Commonly known as the lese majeste law, Article 112 punishes whoever defames, insults or threatens the King, the Queen, the Heir-apparent or the Regent with imprisonment of three to 15 years.

However, Gen Prayut said in June the lese majeste law has not been enforced recently because King Maha Vajiralongkorn “has mercy and does not want it to be used”.

READ: Prominent Thai democracy activist Parit Chiwarak arrested

READ: Thai police arrest 2 leaders of student protests

The student-led rally on Sunday began in the afternoon. Plastic doves were held up on poles near the Democracy Monument as throngs of people started to take up space on Ratchadamnoen Avenue.

Doves made by protesters are flown near Bangkok’s Democracy Monument at a student-led rally against Thai government. (Photo: Pichayada Promchertchoo)
The protesters made doves to symbolise peace. (Photo: Pichayada Promchertchoo)

The heat was intense and a few people fainted. Still, more kept coming to join the demonstration and call for political reform. Many of them were students, including activist Parit ‘Penguin’ Chiwarak.

Like Arnon, he was recently arrested and released on bail over his role in a previous anti-government protest. One of the charges against him is sedition.

Many protesters came with banners. “We need real democracy,” one of them read. “Rebellions are built on hope,” said another.

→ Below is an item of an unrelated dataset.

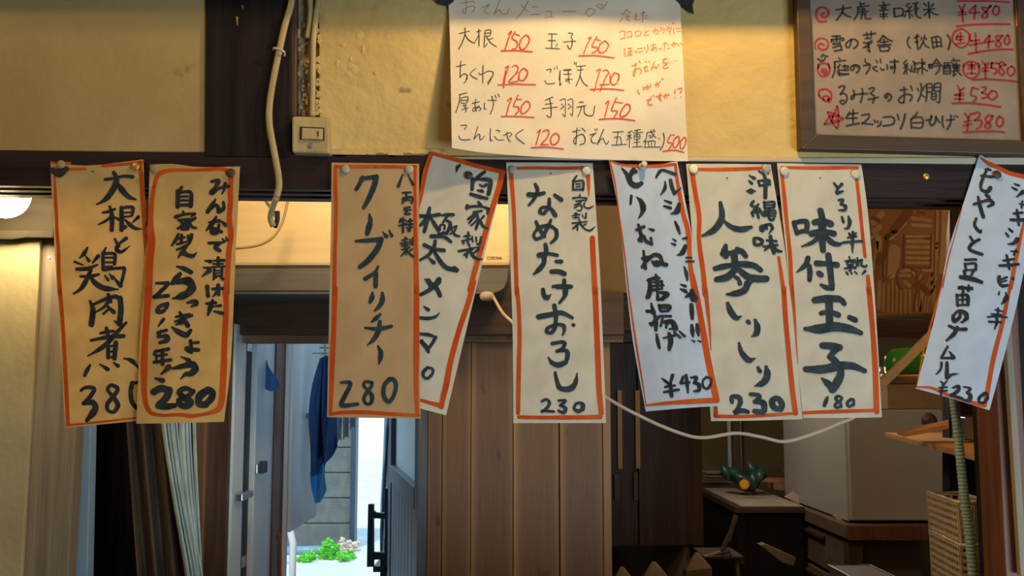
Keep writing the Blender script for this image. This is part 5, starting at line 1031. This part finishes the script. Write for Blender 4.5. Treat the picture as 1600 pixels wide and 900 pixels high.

A woman holds a sign reading “We need real democracy” at a student-led rally. (Photo: Pichayada Promchertchoo)

The demonstrators gathered to voice the three main demands and issue two conditions – “there must be no coup d’etat” and “there must be no national unity government”.

“And lastly, the one aspiration which Free People hopes to be realised in Thailand is to truly have a ‘democratic form of government with the monarchy truly under the constitution’,” Free Youth said in a statement.

The Sunday protest ended peacefully. Before the demonstrators dispersed, student leader Tattep ‘Ford’ Ruangprapaikitseree said onstage if there is no progress from the government by September regarding their demands for political reforms, they will escalate their action and convene again at Democracy Monument.